What we did do when we went up the Skyline Gondola was to have lunch in the restaurant with the best view of Queenstown. It was Christmas Day and we had a very enjoyable lunch - we didn't have to cook or clean up or drive home - and there was even two complementary rides on a luge - I did do that. Although not quite as thrilling as, or with the adrenaline rush of, a bungee jump or paragliding, it was still enjoyable. A very relaxing way to spend Christmas with all the family.
Coffee, or should I say, a good cup of coffee, can be very hard to find. We have found the best way to get a good cup is to ask the locals. We were directed to two places - Vudu Cafe and Joe's garage. Both of these hit the mark and Joe's Garage served an amazing breakfast, which was really appreciated before our long drive to Milford Sound.
For our final night in Queenstown, we decided to have dinner at a rather unusual sounding restaurant - Botswana Butchery. The name conjures up all sorts of images but the reality was that it is, apparently, one of the best restaurants in New Zealand. Situated on the shores of Lake Wakitipu, this two storey dwelling offered various areas depending on the type of evening you wanted - outdoor barbecue areas, trendy bars and private dining rooms. We were all totally impressed with the menu, which did seem a little on the expensive side, but then it was in New Zealand dollars so, with that 30% discount, it wasn't so bad. My rabbit risotto followed by Eton Mess was amazing. One of the best meals I have had in quite a while. A perfect way to end the Queenstown part of our holiday.

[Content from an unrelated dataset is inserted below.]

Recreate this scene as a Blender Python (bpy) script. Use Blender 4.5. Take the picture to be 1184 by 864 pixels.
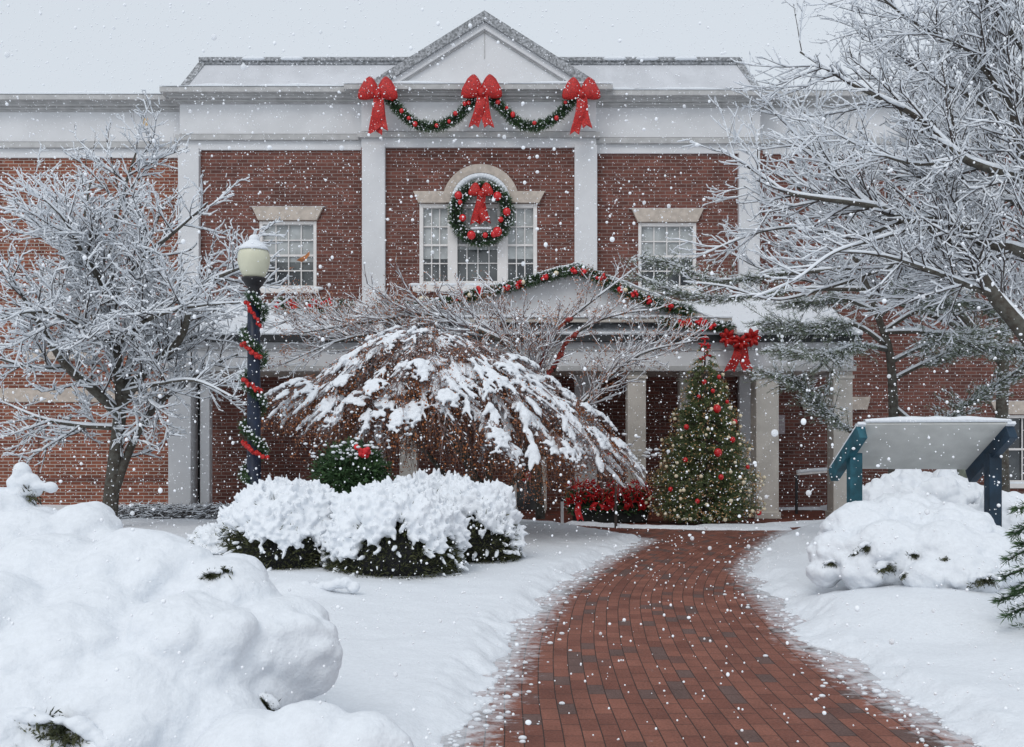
import bpy, math, random
import numpy as np
from mathutils import Vector
R = math.radians
for o in list(bpy.data.objects): bpy.data.objects.remove(o)
S = bpy.context.scene
COL = S.collection
# ------------------------------------------------------------------ camera
FPX, CX, HY, CH = 1100.0, 592.0, 512.0, 1.6
cd = bpy.data.cameras.new('camera'); cam = bpy.data.objects.new('camera', cd); COL.objects.link(cam)
cd.sensor_width = 36; cd.lens = FPX / 1184 * 36; cd.shift_y = (HY - 432) / 1184
cd.clip_start = 0.05; cd.clip_end = 3000
cam.location = (0, 0, CH); cam.rotation_euler = (R(90), 0, 0)
S.camera = cam
# ------------------------------------------------------------------ sky, sun, exposure
SUN_EL, SUN_AZ = 48.0, 200.0      # behind the camera, a little to the left
w = bpy.data.worlds.new('World'); S.world = w; w.use_nodes = True
nt = w.node_tree; nt.nodes.clear()
sky = nt.nodes.new('ShaderNodeTexSky'); sky.sky_type = 'NISHITA'; sky.sun_disc = False
sky.sun_elevation = R(SUN_EL); sky.sun_rotation = R(SUN_AZ); sky.air_density = 1.5; sky.dust_density = 4
hs = nt.nodes.new('ShaderNodeHueSaturation'); hs.inputs['Saturation'].default_value = 0.25
mx = nt.nodes.new('ShaderNodeMix'); mx.data_type = 'RGBA'; mx.inputs[0].default_value = 0.85
mx.inputs[7].default_value = (6.6, 7.2, 7.9, 1)
bg = nt.nodes.new('ShaderNodeBackground'); bg.inputs[1].default_value = 0.111
wo = nt.nodes.new('ShaderNodeOutputWorld')
nt.links.new(sky.outputs[0], hs.inputs['Color']); nt.links.new(hs.outputs[0], mx.inputs[6])
nt.links.new(mx.outputs[2], bg.inputs[0]); nt.links.new(bg.outputs[0], wo.inputs[0])
sl = bpy.data.lights.new('sun', 'SUN'); so = bpy.data.objects.new('sun', sl); COL.objects.link(so)
sl.energy = 0.85; sl.angle = R(25); sl.color = (1, 0.97, 0.93)
so.rotation_euler = (R(90 - SUN_EL), 0, R(180 - SUN_AZ))
sd = Vector((math.sin(R(SUN_AZ)) * math.cos(R(SUN_EL)), math.cos(R(SUN_AZ)) * math.cos(R(SUN_EL)), math.sin(R(SUN_EL))))
so.rotation_euler = sd.to_track_quat('Z', 'Y').to_euler()
S.view_settings.view_transform = 'Standard'; S.view_settings.look = 'None'
S.view_settings.exposure = 0.0; S.view_settings.gamma = 1; S.view_settings.use_curve_mapping = False
S.render.engine = 'CYCLES'
S.cycles.max_bounces = 5; S.cycles.diffuse_bounces = 3; S.cycles.glossy_bounces = 2; S.cycles.transmission_bounces = 2
# ------------------------------------------------------------------ numbers
rnd = random.Random(11)
rng = np.random.default_rng(11)
def P(px, py, d):
    return np.array(((px - CX) / FPX * d, d, CH + (HY - py) / FPX * d))
def PX(px, d): return (px - CX) / FPX * d
def PZ(py, d): return CH + (HY - py) / FPX * d
def _h(ix, iy, iz, s):
    n = (ix * 374761393 + iy * 668265263 + iz * 2147483647 + s * 974634777) & 0xffffffff
    n = ((n ^ (n >> 13)) * 1274126177) & 0xffffffff
    n = (n ^ (n >> 16)) & 0xffffffff
    return n / 4294967295.0
def vnoise(p, s=0):
    p = np.asarray(p, float); i = np.floor(p).astype(np.int64); f = p - i; f = f * f * (3 - 2 * f)
    r = 0
    for a in (0, 1):
        for b in (0, 1):
            for c in (0, 1):
                wgt = (f[..., 0] if a else 1 - f[..., 0]) * (f[..., 1] if b else 1 - f[..., 1]) * (f[..., 2] if c else 1 - f[..., 2])
                r = r + wgt * _h(i[..., 0] + a, i[..., 1] + b, i[..., 2] + c, s)
    return r * 2 - 1
def fbm(p, s=0, o=3):
    p = np.asarray(p, float); r = 0; a = 1; t = 0
    for k in range(o): r = r + a * vnoise(p * 2 ** k, s + k); t += a; a *= .5
    return r / t
def sstep(a, b, x):
    t = np.clip((x - a) / (b - a), 0, 1); return t * t * (3 - 2 * t)
# ------------------------------------------------------------------ materials
def newmat(name):
    m = bpy.data.materials.new(name); m.use_nodes = True
    return m, m.node_tree, m.node_tree.nodes['Principled BSDF']
def mat(name, c, rough=.7, var=.0, scale=8, c2=None, bump=0, bscale=60, metal=0, spec=.4, vscale=None, coat=0):
    m, n, b = newmat(name)
    b.inputs['Base Color'].default_value = (*c, 1); b.inputs['Roughness'].default_value = rough
    b.inputs['Metallic'].default_value = metal; b.inputs['Specular IOR Level'].default_value = spec
    tc = n.nodes.new('ShaderNodeTexCoord')
    if var or c2:
        no = n.nodes.new('ShaderNodeTexNoise'); no.inputs['Scale'].default_value = scale; no.inputs['Detail'].default_value = 4
        n.links.new(tc.outputs['Object'], no.inputs['Vector'])
        rp = n.nodes.new('ShaderNodeValToRGB'); e = rp.color_ramp.elements
        a = c2 if c2 else tuple(x * (1 - var) for x in c)
        e[0].position = .38; e[0].color = (*a, 1); e[1].position = .62; e[1].color = (*(tuple(min(1, x * (1 + var * .5)) for x in c)), 1)
        n.links.new(no.outputs['Fac'], rp.inputs[0]); n.links.new(rp.outputs[0], b.inputs['Base Color'])
    if bump:
        nb = n.nodes.new('ShaderNodeTexNoise'); nb.inputs['Scale'].default_value = bscale; nb.inputs['Detail'].default_value = 3
        n.links.new(tc.outputs['Object'], nb.inputs['Vector'])
        bp = n.nodes.new('ShaderNodeBump'); bp.inputs['Strength'].default_value = bump; bp.inputs['Distance'].default_value = .02
        n.links.new(nb.outputs['Fac'], bp.inputs['Height']); n.links.new(bp.outputs[0], b.inputs['Normal'])
    return m
def brickmat(name, vec, c1, c2, mortar, bw, rh, msize, bump=.3, offs=.5, dark=None, dusted=False, bright=1):
    m, n, b = newmat(name); L = n.links.new
    tc = n.nodes.new('ShaderNodeTexCoord')
    if vec == 'wall':
        sx = n.nodes.new('ShaderNodeSeparateXYZ'); L(tc.outputs['Object'], sx.inputs[0])
        ad = n.nodes.new('ShaderNodeMath'); ad.operation = 'ADD'; L(sx.outputs[0], ad.inputs[0]); L(sx.outputs[1], ad.inputs[1])
        cb = n.nodes.new('ShaderNodeCombineXYZ'); L(ad.outputs[0], cb.inputs[0]); L(sx.outputs[2], cb.inputs[1]); v = cb.outputs[0]
    else: v = tc.outputs['UV'] if vec == 'uv' else tc.outputs['Object']
    br = n.nodes.new('ShaderNodeTexBrick'); L(v, br.inputs['Vector'])
    br.offset = offs; br.inputs['Color1'].default_value = (0, 0, 0, 1); br.inputs['Color2'].default_value = (1, 1, 1, 1)
    br.inputs['Mortar'].default_value = (.5, .5, .5, 1)
    br.inputs['Scale'].default_value = 1; br.inputs['Brick Width'].default_value = bw; br.inputs['Row Height'].default_value = rh
    br.inputs['Mortar Size'].default_value = msize; br.inputs['Mortar Smooth'].default_value = .2; br.inputs['Bias'].default_value = 0
    rp = n.nodes.new('ShaderNodeValToRGB'); L(br.outputs['Color'], rp.inputs[0]); rp.color_ramp.interpolation = 'LINEAR'
    e = rp.color_ramp.elements; e[0].position = 0; e[0].color = (*c1, 1); e[1].position = 1; e[1].color = (*c2, 1)
    if dark:
        x = rp.color_ramp.elements.new(.18); x.color = (*c1, 1); e = rp.color_ramp.elements; e[0].color = (*dark, 1)
        x = rp.color_ramp.elements.new(.12); x.color = (*dark, 1)
    no = n.nodes.new('ShaderNodeTexNoise'); no.inputs['Scale'].default_value = 1.7 if vec == 'wall' else 3; no.inputs['Detail'].default_value = 6; L(v, no.inputs['Vector'])
    n2 = n.nodes.new('ShaderNodeTexNoise'); n2.inputs['Scale'].default_value = 60; n2.inputs['Detail'].default_value = 3; L(v, n2.inputs['Vector'])
    av = n.nodes.new('ShaderNodeMath'); av.operation = 'ADD'; L(no.outputs['Fac'], av.inputs[0]); L(n2.outputs['Fac'], av.inputs[1])
    mr = n.nodes.new('ShaderNodeMapRange'); mr.inputs[1].default_value = .6; mr.inputs[2].default_value = 1.4; mr.inputs[3].default_value = .6 * bright; mr.inputs[4].default_value = 1.4 * bright
    L(av.outputs[0], mr.inputs[0])
    hv = n.nodes.new('ShaderNodeHueSaturation'); L(rp.outputs[0], hv.inputs['Color']); L(mr.outputs[0], hv.inputs['Value'])
    mi = n.nodes.new('ShaderNodeMix'); mi.data_type = 'RGBA'; L(br.outputs['Fac'], mi.inputs[0]); L(hv.outputs[0], mi.inputs[6]); mi.inputs[7].default_value = (*mortar, 1)
    out = mi.outputs[2]
    if dusted:
        uvs = n.nodes.new('ShaderNodeSeparateXYZ'); L(tc.outputs['UV'], uvs.inputs[0])
        geo = n.nodes.new('ShaderNodeTexCoord')
        mp = n.nodes.new('ShaderNodeMapping'); L(geo.outputs['Object'], mp.inputs[0]); mp.inputs['Scale'].default_value = (5.5, 8, 1)
        ns = n.nodes.new('ShaderNodeTexNoise'); ns.inputs['Scale'].default_value = 1.6; ns.inputs['Detail'].default_value = 6; ns.inputs['Roughness'].default_value = .7; L(mp.outputs[0], ns.inputs['Vector'])
        at = n.nodes.new('ShaderNodeAttribute'); at.attribute_name = 'edge'
        sb = n.nodes.new('ShaderNodeMath'); sb.operation = 'MULTIPLY_ADD'; L(at.outputs['Fac'], sb.inputs[0]); sb.inputs[1].default_value = .42; L(ns.outputs['Fac'], sb.inputs[2])
        m2 = n.nodes.new('ShaderNodeMapRange'); m2.inputs[1].default_value = .66; m2.inputs[2].default_value = .92; m2.inputs[3].default_value = 0; m2.inputs[4].default_value = .7; L(sb.outputs[0], m2.inputs[0])
        mw = n.nodes.new('ShaderNodeMix'); mw.data_type = 'RGBA'; L(m2.outputs[0], mw.inputs[0]); L(out, mw.inputs[6]); mw.inputs[7].default_value = (.75, .78, .82, 1)
        out = mw.outputs[2]
    L(out, b.inputs['Base Color'])
    b.inputs['Roughness'].default_value = .75; b.inputs['Specular IOR Level'].default_value = .3
    mm = n.nodes.new('ShaderNodeMath'); mm.operation = 'SUBTRACT'; L(n2.outputs['Fac'], mm.inputs[0]); L(br.outputs['Fac'], mm.inputs[1])
    bp = n.nodes.new('ShaderNodeBump'); bp.inputs['Strength'].default_value = bump; bp.inputs['Distance'].default_value = .008
    L(mm.outputs[0], bp.inputs['Height']); L(bp.outputs[0], b.inputs['Normal'])
    return m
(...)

One of the best things about Queenstown is that it is a good stepping stone to quite a lot of other attractions. From here you can do a day trip to Milford Sound to view the amazing Mitre Peak and cruise on the fiord, drive into Wanaka - some would say even more beautiful than Queenstown- and Lake Hawea, or drive out to Glenorchy and Paradise where parts of the Lord of the Rings Trilogy and The Hobbit were filmed, and if you're feeling like a long drive you can go to Dunedin to the Chocolate factory. It is quite easy to fill a week to 10 days in the Queenstown area and feel like you have had a real holiday at the end of it.